After outlawed cryptocurrency mining, the neighboring countries had become significant locations for bitcoin mining. Kazakhstan is one of them. BBC News reported in January that Kazakhstan became the second biggest cryptocurrency mining country in the year 2019. It is reported 50,000 computers in the desert are running near the northern city of Ekibastuz, and young men work 12 hours a day for 15 days in a row without leaving the site, in order to keep it running round the clock.

For most of the countries accepting bitcoin mining, they will face the same challenge of environmental and power pressure. Same is happening in Kazakhstan, intermittent power outages happen frequently. Currently, Kazakhstan requests the mining companies to provide the information of miner quantity and the type of their coin mining devices, meanwhile paying the new fees on quarterly basis.
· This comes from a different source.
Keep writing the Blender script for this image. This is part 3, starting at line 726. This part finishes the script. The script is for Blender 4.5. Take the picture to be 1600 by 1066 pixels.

Cryptocurrencies are not legal tender in Canada and regulated primarily under securities laws as part of the securities regulators mandate to protect the public. The tax treatment of cryptocurrencies remain uncertain, with little legislative authority or administrative guidance. The Canadian federal tax authority has expressed high-level views regarding the characterization of certain payment tokens and potential income and sales tax implications of crypto mining and certain commercial transactions using tokens. Canada was the first country to approve regulation of cryptocurrencies in the context of anti-money laundering.

Many official bodies in Canada have started to explore laws or policies that contemplate cryptocurrency mining. Because mining converts electricity energy into waste heat in proportion to the difficulty of underlying mathematical problem, it can result in large quantities of power being used for what may be perceived as a socially undesirable purpose.